Tactics for subscriber retention include:
Your subscription service should use its own, tailored subscriber retention strategy, including any of the above tactics – or totally different ones.
The key to formulating the right strategy is to observe and investigate the reasons why people unsubscribe from the service. This can uncover insights that will help you devise ways of preventing many unsubscriptions before they happen.
Sometimes you’ll be able to identify unsubscription factors from the information you have on each customer. Were they involved in a customer service case before they unsubscribed? Or, if it’s a digital subscription, did your analytics record a drop in the subscriber’s engagement?
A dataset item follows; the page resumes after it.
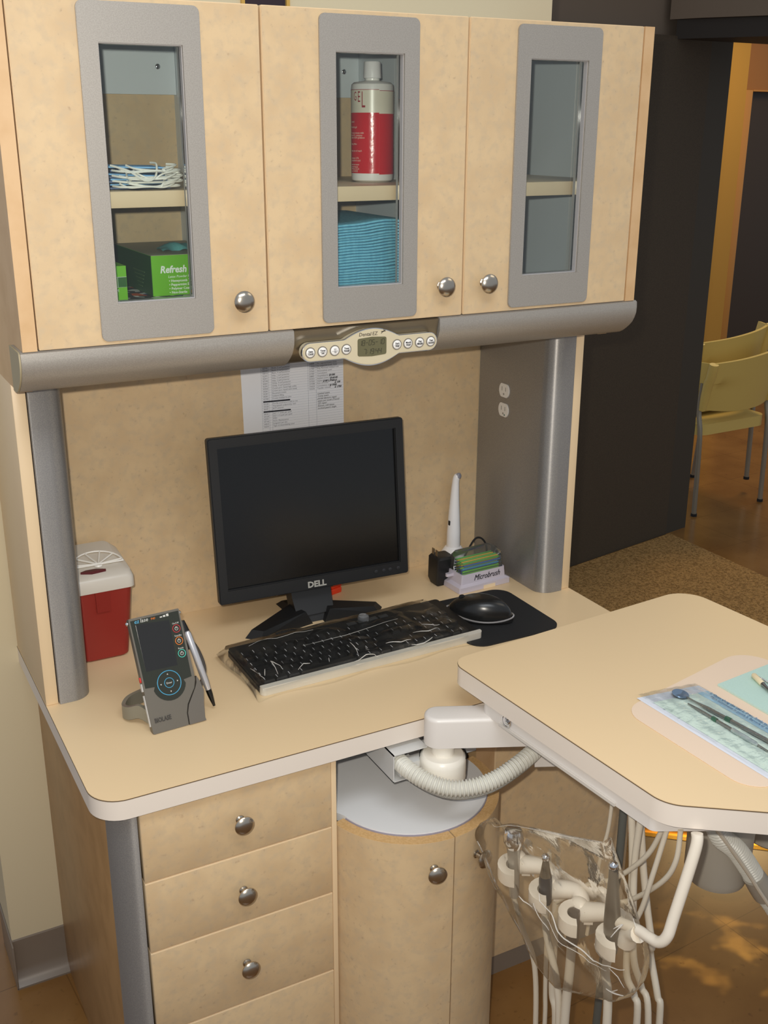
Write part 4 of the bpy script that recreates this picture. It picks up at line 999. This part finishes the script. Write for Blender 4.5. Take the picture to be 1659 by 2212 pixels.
# holder bar
row_d = Vector((math.cos(R(94.5)), math.sin(R(94.5)), 0))
part('holder_bar', MB().tube([(.6150, -.6440, TZ-.034), (.6110, -.6480, .020), (.5870, -.6485, -.070), (.5790, -.6485, -.098), (.5745, -.6400, -.112), (.5735, -.6230, -.117), (.5735, -.60, -.122), (.570, -.56, -.135)], .0075, 14, sub=8), mat('bar_white', (232, 222, 206), .25), tray, label='bent cream tube carrying the holders')
HOLD = [Vector((.5517, -.3536, -.1884)), Vector((.5574, -.4256, -.1859)), Vector((.5624, -.4896, -.1818)), Vector((.5682, -.5636, -.1676))]
HW = mat('holder_white', (244, 236, 224), .35)
rb = []
for k, h in enumerate(HOLD):
    nx = Vector((1, .1, .25)).normalized()
    # C-shaped clip: thick ring open to the front left
    rg = []
    for a in range(-30, 241, 18):
        c_, s_ = math.cos(R(a)), math.sin(R(a)); 
        rg.append((c_, s_))
    mbh = MB(); prof_ = []
    M_ = basis((1, -.05, .1), (.05, 1, .1), h)
    outer = [(.0245*c_, .0245*s_) for c_, s_ in rg]; inn = [(.0120*c_, .0120*s_) for c_, s_ in rg[::-1]]
    q = MB().prism(outer+inn, -.011, .013)
    mbh.add([M_ @ v for v in q.v], q.f)
    nxt = HOLD[k+1] if k < 3 else Vector((.5725, -.605, -.125))
    mid = (h+nxt)/2+Vector((.030, 0, .016))
    mbh.tube([h+Vector((.018, .004, .002)), mid, nxt+Vector((.020, .010, .004))] if k < 3 else [h+Vector((.016, -.006, .002)), (h+nxt)/2+Vector((.008, 0, .006)), nxt], .009, 12, sub=6, rads=[.0150, .0120, .0115])
    mbh.sphere(h+Vector((.016, .012, .008)), .0130, 14, scale=(1, 1.2, 1))
    part('handpiece_holder', mbh, HW, tray, label='white C-shaped holder')
# hanging tubing of the unit
def tubing(pts, r, m, label):
    part('tubing', MB().tube(pts, r, 10, sub=8), m, tray, label=label)
tubing([(.66, -.437, .022), (.66, -.4332, -.0921), (.655, -.425, -.16), (.65, -.415, -.30)], .0028, HOSEW, 'thin cream tube')
tubing([(.68, -.4385, .022), (.68, -.4388, -.1518), (.678, -.4374, -.2149), (.675, -.43, -.30), (.675, -.42, F+.01)], .0062, HOSED, 'dark grey tube')
tubing([(.64, -.492, .022), (.64, -.5083, -.0918), (.64, -.5140, -.1739), (.638, -.52, -.28), (.640, -.5382, -.31), (.640, -.549, -.36), (.64, -.55, F+.01)], .0052, HOSEW, 'straight pale tube')
tubing([(.628, -.533, .022), (.63, -.5243, -.0778), (.63, -.5292, -.1514), (.64, -.53, -.25), (.66, -.5297, -.309), (.66, -.5511, -.3604), (.66, -.57, F+.01)], .0050, HOSEW, 'pale tube')
tubing([(.66, -.485, .022), (.66, -.5072, -.0995), (.66, -.5260, -.1729), (.66, -.5422, -.2250), (.68, -.5213, -.2656), (.68, -.5435, -.3232), (.68, -.5531, -.3678), (.68, -.56, F+.01)], .0052, HOSEW, 'pale tube drifting outward')
tubing([(.623, -.583, .022), (.62, -.5587, -.0478), (.615, -.505, -.1217), (.600, -.47, -.15), (.575, -.43, -.20)], .0036, HOSEW, 'looping tube to the holders')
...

Some subscription services seek further detail by including a short survey along with email/online confirmation that a customer has successfully unsubscribed.
Keep in mind that customer retention strategy is an ongoing process. It’s important to keep monitoring and analysing cancellations, so that you can identify new unsubscription factors as they emerge.
Of course, some subscribers will cancel for unavoidable reasons. A person’s financial situation could have changed, or they may have simply moved on to other interests or priorities. Brands should be conscious of this reality, especially when communicating with lapsed or lapsing subscribers.
Action it!: Gather and analyse data on the reasons behind unsubscriptions. Formulate a retention strategy that combats common drivers of cancellation.
In about 2,000 words we’ve covered just six tips on how to sell subscription services. Each tip is a big marketing project in its own right, and will take time and care to implement.
Our advice is that you should pick just a few of the areas we’ve covered – ones that seem highly relevant to your current situation – and put all your efforts into perfecting those aspects of your service.
With proper focus, you’ll nail your targeting, marketing commuications, retention strategy and subscriber experience. The gains you make in each area should drive greater success that will make the other areas easier to tackle.